La efectividad de la compra del voto es inversamente proporcional a la participación ciudadana. Entre menos gente vote, mayor es el beneficio marginal de una despensa más. Para hacer las despensas inservibles electoralmente se requiere que voten mucho más ciudadanos. La coacción del voto sería mucho menos eficaz, o prohibitivamente cara, si la abrumadora mayoría silenciosa saliera a votar.

De hecho, la labor más importante del INE, además de organizar las elecciones y emitir credenciales, debiera ser promover el voto. Su acción debería ser evaluada por el número de ciudadanos que participen en el proceso electoral. La enorme inversión que los mexicanos han hecho para sufragar un altamente costoso sistema electoral tiene sentido sólo si la participación es muy alta. Lo que ha permitido la revolución del movimiento Macron en Francia es, además de la segunda vuelta, el hecho de que 75% de los electores participaron en la elección presidencial y rechazaron la opción extremista del Frente Nacional. Con baja participación, esta opción retrógrada podría haber ganado.

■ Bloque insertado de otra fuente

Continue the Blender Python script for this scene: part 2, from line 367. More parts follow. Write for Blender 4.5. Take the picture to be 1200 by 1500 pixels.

Pocos lo saben, pero en México el voto en elecciones es obligatorio, la fracción III del artículo 36 de la Constitución así lo mandata. Quizá sea el momento de que el Congreso, el Poder Judicial, incluido el Tribunal Electoral del Poder Judicial de la Federación y el INE aseguren que se cumpla con este mandato y propongan derogarlo. Si el voto fuere obligatorio en los hechos, no habría coacción y se avanzaría en la consolidación de la endeble democracia. Con alta participación y segunda vuelta se ciudadanizaría el proceso electoral y se aspiraría a que los candidatos aceptaran el resultado de las urnas con dignidad y prontitud.